### YOUR OBJECTIVE:
Pick out all lines in the listing holding the string "Python" and copy them.
::::::
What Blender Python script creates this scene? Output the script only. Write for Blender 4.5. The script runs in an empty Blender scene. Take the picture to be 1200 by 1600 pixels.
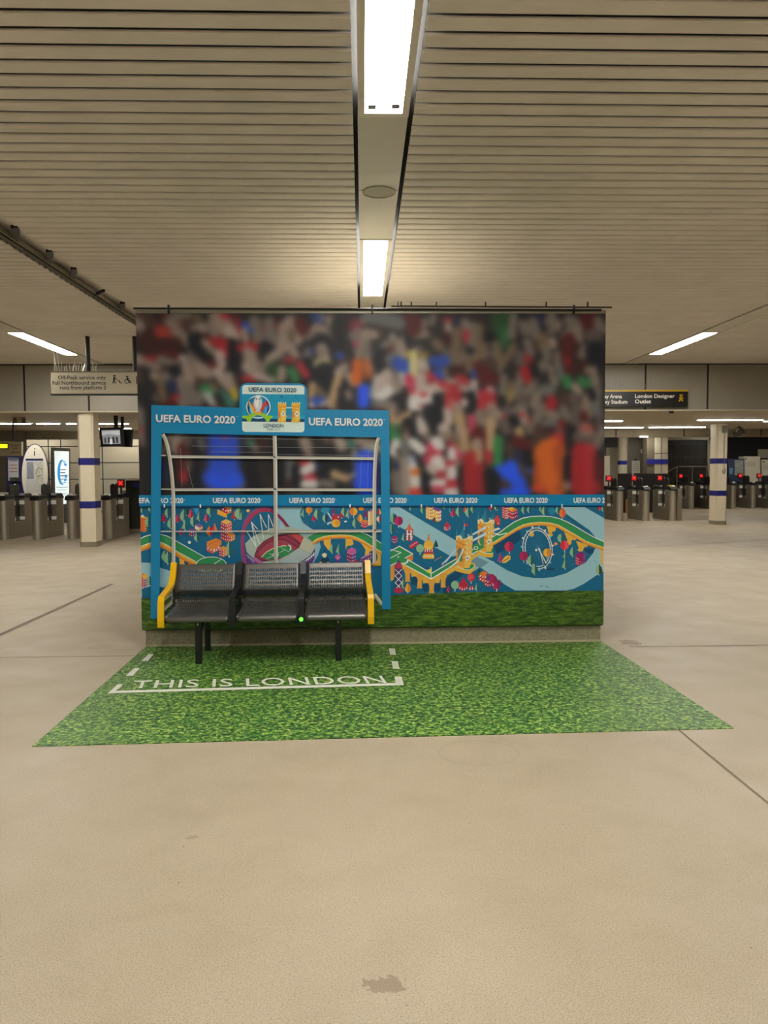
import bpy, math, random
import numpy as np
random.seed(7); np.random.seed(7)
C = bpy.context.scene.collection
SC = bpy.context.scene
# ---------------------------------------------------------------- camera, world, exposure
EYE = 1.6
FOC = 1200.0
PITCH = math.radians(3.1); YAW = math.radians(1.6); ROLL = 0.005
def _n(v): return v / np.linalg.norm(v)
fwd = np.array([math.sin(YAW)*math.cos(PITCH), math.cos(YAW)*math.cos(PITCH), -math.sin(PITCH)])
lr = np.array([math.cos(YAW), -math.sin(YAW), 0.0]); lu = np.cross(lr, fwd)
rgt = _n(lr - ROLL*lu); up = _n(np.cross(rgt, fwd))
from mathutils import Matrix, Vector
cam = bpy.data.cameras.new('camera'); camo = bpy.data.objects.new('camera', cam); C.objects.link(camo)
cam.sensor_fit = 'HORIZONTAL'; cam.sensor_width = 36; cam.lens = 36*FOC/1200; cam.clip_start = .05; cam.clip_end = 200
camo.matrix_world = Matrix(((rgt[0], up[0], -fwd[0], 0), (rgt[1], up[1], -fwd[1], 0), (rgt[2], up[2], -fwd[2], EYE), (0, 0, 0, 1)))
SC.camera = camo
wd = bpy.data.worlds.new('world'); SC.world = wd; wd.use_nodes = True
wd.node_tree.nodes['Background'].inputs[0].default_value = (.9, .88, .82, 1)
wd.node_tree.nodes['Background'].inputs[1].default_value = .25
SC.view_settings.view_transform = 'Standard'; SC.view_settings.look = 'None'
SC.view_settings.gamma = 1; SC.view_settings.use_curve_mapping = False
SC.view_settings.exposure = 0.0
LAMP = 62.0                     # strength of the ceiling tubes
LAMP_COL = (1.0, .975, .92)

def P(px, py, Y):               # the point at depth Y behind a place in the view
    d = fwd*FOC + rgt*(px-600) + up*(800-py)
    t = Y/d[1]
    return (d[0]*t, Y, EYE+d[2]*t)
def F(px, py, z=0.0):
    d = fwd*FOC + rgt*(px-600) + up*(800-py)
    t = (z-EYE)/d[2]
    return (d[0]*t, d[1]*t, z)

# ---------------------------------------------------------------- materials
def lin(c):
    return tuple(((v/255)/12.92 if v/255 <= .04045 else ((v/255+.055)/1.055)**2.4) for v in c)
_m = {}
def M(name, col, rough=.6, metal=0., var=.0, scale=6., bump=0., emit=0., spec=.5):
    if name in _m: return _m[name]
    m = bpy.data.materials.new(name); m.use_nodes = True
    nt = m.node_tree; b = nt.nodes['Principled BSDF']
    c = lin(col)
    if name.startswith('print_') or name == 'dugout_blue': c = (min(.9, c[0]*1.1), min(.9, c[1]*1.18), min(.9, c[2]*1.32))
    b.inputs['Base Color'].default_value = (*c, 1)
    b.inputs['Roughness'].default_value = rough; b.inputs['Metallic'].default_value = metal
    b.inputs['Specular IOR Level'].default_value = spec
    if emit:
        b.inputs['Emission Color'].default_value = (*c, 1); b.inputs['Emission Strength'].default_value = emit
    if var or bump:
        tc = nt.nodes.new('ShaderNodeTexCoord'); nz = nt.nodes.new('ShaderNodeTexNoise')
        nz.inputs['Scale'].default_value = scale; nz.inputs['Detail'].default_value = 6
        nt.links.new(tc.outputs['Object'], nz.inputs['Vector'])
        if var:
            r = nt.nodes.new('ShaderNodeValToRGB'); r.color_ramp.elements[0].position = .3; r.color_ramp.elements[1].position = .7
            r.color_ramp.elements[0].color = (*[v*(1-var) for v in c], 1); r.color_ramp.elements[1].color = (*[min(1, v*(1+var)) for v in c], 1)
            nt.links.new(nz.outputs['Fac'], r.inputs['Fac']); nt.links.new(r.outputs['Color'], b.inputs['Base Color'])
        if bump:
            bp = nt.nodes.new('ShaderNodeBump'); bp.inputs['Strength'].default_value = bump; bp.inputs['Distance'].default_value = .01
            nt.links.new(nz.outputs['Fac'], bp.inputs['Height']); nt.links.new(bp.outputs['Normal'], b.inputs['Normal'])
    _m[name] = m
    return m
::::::
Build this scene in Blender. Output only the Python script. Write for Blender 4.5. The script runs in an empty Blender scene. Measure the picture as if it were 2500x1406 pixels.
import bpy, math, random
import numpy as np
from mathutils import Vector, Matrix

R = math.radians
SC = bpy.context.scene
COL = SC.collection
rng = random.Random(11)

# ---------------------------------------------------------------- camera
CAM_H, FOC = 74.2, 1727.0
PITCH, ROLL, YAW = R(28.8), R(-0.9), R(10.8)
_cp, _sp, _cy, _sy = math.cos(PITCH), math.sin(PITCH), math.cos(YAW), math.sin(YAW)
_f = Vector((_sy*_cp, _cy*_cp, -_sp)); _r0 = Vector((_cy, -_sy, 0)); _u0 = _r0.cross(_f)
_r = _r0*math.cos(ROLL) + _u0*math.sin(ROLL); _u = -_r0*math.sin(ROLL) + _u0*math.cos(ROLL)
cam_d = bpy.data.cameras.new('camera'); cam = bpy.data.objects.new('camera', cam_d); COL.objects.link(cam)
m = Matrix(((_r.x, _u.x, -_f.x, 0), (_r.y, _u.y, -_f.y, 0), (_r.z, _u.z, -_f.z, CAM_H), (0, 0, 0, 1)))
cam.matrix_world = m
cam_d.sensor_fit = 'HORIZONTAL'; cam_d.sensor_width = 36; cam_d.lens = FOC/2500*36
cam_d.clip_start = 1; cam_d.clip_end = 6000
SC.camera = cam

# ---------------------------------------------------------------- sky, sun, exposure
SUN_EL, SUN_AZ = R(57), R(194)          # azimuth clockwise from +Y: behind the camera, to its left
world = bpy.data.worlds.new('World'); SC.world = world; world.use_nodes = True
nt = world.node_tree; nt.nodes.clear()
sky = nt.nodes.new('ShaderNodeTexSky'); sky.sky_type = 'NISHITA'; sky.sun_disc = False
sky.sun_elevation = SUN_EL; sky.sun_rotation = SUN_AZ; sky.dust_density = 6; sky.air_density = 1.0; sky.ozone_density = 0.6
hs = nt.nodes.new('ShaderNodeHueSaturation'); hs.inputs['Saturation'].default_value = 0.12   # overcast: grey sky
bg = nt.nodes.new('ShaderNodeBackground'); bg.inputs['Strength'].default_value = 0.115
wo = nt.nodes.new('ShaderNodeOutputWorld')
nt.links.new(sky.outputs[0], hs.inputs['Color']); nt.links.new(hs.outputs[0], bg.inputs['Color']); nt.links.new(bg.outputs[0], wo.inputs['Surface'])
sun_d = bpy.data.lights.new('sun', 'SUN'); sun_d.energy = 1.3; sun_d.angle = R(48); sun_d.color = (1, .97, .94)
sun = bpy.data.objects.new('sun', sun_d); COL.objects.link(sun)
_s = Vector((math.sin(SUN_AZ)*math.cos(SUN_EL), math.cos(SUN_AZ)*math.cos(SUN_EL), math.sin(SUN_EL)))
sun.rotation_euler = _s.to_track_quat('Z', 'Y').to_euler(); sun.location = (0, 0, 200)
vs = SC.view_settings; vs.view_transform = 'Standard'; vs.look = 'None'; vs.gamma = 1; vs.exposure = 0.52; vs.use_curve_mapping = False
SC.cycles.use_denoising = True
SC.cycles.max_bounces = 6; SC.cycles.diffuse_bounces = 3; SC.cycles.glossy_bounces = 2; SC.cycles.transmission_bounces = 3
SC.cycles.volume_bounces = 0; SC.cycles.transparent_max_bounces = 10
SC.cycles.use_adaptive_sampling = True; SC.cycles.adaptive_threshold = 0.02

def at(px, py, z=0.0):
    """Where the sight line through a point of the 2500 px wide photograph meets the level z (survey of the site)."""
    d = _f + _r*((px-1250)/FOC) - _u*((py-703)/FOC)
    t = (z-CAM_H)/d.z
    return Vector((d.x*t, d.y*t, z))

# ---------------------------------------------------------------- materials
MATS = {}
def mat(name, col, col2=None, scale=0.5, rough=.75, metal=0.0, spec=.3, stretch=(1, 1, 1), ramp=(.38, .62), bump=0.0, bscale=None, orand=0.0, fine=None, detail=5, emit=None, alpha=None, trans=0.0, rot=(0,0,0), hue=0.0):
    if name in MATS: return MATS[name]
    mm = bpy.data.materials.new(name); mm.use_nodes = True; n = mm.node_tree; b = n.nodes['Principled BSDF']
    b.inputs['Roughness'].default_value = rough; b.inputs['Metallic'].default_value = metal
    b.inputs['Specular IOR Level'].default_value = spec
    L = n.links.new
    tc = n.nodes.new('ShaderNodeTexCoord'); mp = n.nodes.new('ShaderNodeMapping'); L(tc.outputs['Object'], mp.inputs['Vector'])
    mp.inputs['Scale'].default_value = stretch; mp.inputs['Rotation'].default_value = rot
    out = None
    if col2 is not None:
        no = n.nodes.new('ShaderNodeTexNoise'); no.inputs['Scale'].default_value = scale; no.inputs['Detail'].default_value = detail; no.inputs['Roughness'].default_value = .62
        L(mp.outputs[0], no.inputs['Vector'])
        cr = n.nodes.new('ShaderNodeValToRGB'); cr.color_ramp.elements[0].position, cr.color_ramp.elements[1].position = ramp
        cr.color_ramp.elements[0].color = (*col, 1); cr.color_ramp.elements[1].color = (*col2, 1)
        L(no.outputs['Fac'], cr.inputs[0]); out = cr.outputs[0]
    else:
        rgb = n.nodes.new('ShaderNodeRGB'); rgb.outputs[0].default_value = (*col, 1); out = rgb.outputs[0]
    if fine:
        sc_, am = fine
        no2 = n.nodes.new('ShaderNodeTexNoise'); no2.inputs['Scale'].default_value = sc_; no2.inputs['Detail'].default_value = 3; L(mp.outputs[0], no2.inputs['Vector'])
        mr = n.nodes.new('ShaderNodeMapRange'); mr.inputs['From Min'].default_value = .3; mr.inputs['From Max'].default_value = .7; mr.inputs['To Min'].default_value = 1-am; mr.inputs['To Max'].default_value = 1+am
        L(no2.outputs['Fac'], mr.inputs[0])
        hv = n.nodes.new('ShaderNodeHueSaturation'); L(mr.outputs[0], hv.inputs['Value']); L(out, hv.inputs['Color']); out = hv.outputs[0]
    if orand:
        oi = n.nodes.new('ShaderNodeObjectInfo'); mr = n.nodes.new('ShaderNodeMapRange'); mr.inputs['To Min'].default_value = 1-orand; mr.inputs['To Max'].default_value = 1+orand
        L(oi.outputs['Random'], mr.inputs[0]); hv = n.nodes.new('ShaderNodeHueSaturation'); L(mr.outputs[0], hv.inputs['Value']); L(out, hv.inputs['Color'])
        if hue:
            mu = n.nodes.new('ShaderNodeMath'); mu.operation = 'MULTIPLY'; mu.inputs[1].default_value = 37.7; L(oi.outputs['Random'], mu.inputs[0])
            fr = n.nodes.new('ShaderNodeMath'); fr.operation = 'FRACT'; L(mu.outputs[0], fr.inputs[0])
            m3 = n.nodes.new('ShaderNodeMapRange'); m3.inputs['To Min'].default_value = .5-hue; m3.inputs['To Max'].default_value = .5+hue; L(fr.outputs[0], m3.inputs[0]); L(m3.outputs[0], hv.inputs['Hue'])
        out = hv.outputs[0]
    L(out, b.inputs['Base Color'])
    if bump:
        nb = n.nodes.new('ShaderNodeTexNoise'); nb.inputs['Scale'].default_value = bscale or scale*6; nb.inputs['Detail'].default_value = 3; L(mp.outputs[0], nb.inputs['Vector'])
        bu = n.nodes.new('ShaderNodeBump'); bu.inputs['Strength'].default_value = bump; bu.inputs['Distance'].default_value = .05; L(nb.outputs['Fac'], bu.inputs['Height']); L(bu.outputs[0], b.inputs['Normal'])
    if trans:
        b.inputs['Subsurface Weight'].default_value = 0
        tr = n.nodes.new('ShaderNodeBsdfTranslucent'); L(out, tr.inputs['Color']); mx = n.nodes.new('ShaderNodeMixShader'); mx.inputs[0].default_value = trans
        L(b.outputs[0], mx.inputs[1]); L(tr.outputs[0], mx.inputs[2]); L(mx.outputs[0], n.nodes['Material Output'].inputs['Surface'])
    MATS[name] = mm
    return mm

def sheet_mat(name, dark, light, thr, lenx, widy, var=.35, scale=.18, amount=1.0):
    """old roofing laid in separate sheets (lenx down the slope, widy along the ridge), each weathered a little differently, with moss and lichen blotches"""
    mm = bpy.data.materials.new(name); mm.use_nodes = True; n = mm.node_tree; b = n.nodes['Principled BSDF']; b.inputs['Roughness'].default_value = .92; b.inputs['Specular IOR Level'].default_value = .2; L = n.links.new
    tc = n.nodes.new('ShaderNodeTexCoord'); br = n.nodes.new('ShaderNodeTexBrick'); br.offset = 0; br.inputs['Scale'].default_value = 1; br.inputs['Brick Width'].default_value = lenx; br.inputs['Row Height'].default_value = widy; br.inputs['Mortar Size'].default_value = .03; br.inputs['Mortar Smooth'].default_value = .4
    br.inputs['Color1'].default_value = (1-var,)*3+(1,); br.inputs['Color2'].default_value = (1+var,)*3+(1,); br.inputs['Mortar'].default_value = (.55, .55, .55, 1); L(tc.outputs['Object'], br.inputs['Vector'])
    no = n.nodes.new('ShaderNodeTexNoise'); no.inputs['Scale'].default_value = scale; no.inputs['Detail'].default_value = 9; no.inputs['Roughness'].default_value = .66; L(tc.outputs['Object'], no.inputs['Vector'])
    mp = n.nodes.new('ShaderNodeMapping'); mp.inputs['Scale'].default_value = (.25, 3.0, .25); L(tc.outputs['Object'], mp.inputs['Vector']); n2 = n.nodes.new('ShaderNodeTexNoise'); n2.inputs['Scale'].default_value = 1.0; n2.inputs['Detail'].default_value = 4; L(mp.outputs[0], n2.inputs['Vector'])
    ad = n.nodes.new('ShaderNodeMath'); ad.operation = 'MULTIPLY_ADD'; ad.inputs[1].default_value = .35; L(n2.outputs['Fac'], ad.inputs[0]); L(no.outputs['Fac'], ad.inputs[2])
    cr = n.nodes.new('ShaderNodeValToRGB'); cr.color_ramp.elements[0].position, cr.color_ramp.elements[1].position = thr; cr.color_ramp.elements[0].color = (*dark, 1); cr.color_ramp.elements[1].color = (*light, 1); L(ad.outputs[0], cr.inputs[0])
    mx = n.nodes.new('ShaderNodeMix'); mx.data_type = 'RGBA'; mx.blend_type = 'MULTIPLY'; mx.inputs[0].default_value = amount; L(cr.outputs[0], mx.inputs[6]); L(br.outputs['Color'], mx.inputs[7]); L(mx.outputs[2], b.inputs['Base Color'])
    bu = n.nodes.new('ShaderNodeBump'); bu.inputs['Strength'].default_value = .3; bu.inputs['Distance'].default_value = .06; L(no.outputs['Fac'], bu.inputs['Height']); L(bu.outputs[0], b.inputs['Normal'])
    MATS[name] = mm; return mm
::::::
### WRITTEN RESPONSE:
What Blender Python script creates this scene? Output the script only. Write for Blender 4.5. The script runs in an empty Blender scene. Take the picture to be 1200 by 1600 pixels.
Build this scene in Blender. Output only the Python script. Write for Blender 4.5. The script runs in an empty Blender scene. Measure the picture as if it were 2500x1406 pixels.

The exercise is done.